Syria has inadequate force to control space outside a few cities

Washington Post:
War came late to this little farming town set amid rolling hills in the Syrian countryside east of Aleppo, where the absence of upheaval was long construed as an implicit signal of support for the government led by President Bashar al-Assad. 
But once the battle started in May, it unfolded at lightning speed, at least by the standards of a revolt that is dragging into its 17th month. Residents are celebrating their near-complete victory over regime loyalists after the town’s last army garrison fled Sunday, its food supplies gone and its morale shredded. 
With that, al-Bab became the farthest point in a swath of rural territory stretching south from the Turkish border toward the city of Aleppo that has slipped beyond government control in recent weeks. 
The unraveling of the regime’s authority here in this northern province has been overshadowed by the battles for control of the cities of Homs, Damascus and, most recently, the provincial capital Aleppo, where government forces are waging a full-scale offensive to recapture neighborhoods seized by rebels in recent days. 
But even as Assad’s forces have poured resources into sustaining their hold on major population centers, they have steadily been losing control of the countryside, in a series of seesawing battles that have not yet proved decisive but that appear to be giving the momentum to the rebels. The story of the battle of al-Bab, an overlooked front in a war of many fronts, suggests that the government’s hold here was always more fragile than had been thought and that it has become significantly more so in the past few weeks. 
...

On April 20, as bloodshed was accelerating elsewhere and the province of Aleppo was beginning to stir, everything changed in al-Bab. On that day, troops opened fire on a protest for the first time, killing seven people. Among them was Ammar Najjar, 20, an engineering student who had led calls for peaceful protests in the town. 
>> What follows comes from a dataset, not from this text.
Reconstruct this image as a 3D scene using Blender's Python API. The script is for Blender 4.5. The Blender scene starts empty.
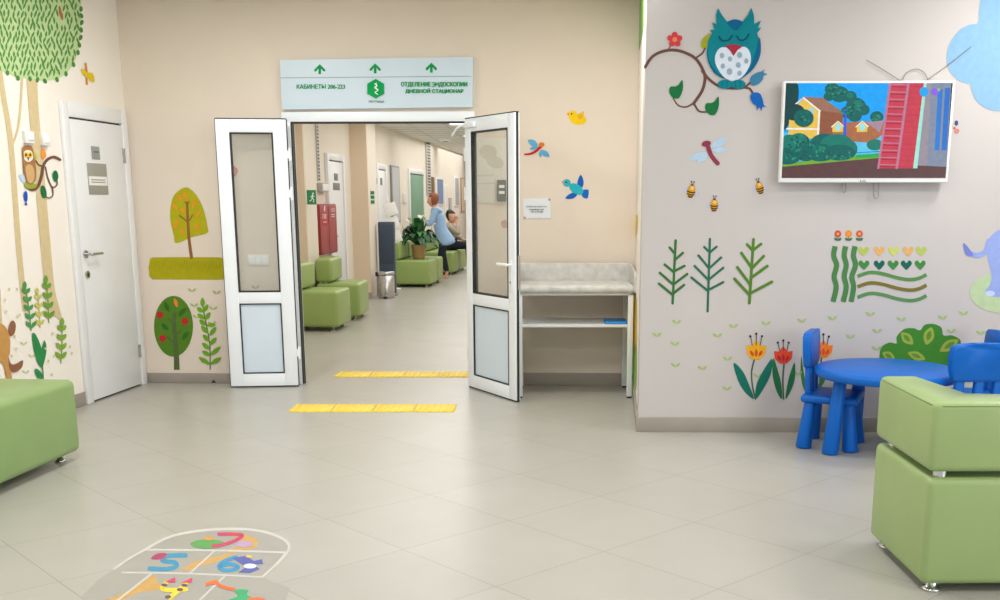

His father, Kamal, wept last week as he recalled his son’s death. “He only asked for freedom from tyranny. This was his weapon,” he said, pulling his son’s camera phone from his pocket. 
The killings triggered a race to arms in the town. On May 20, a group calling itself the Abu Bakr Battalion became the first to declare its formation. Within weeks, 14 more groups followed. With names such as the Martyrs of al-Bab, the Ansar Battalion and the Salman Farsi Battalion, they collectively describe themselves as part of the Free Syrian Army. But they have no formal contact with the army’s leadership, based in southern Turkey, according to Yasser Abu Ali, a rebel spokesman in the town. 
“We rely only on ourselves,” he said. “Everything we have, we bought it with our own money or we took it from the regime.” 
By July, the rebels had mustered enough weaponry and ammunition to launch an offensive to drive government forces from the town. The effort culminated July 18 in the much-trumpeted liberation of the post office, the last of a string of government institutions to fall to the rebels. For 24 hours, a regime sniper had held out on the roof until a Free Syrian Army fighter hit him with a rocket-propelled grenade, a moment described by many in the town and immortalized in a video posted on YouTube.
... 
The fight has become an insurgency and it appears to be one that has stretched the government's resources beyond their ability to respond.  Assad is left trying to control a few population centers with a shrinking army and a growing opposition.  Al Qaeda is taking over large areas in the eastern part of Syria near the Iraq border.  The attacks in other areas further alienate the Sunni population.  It will be very difficult for Assad to survive long term, unless he gets outside help from Iran and Russia.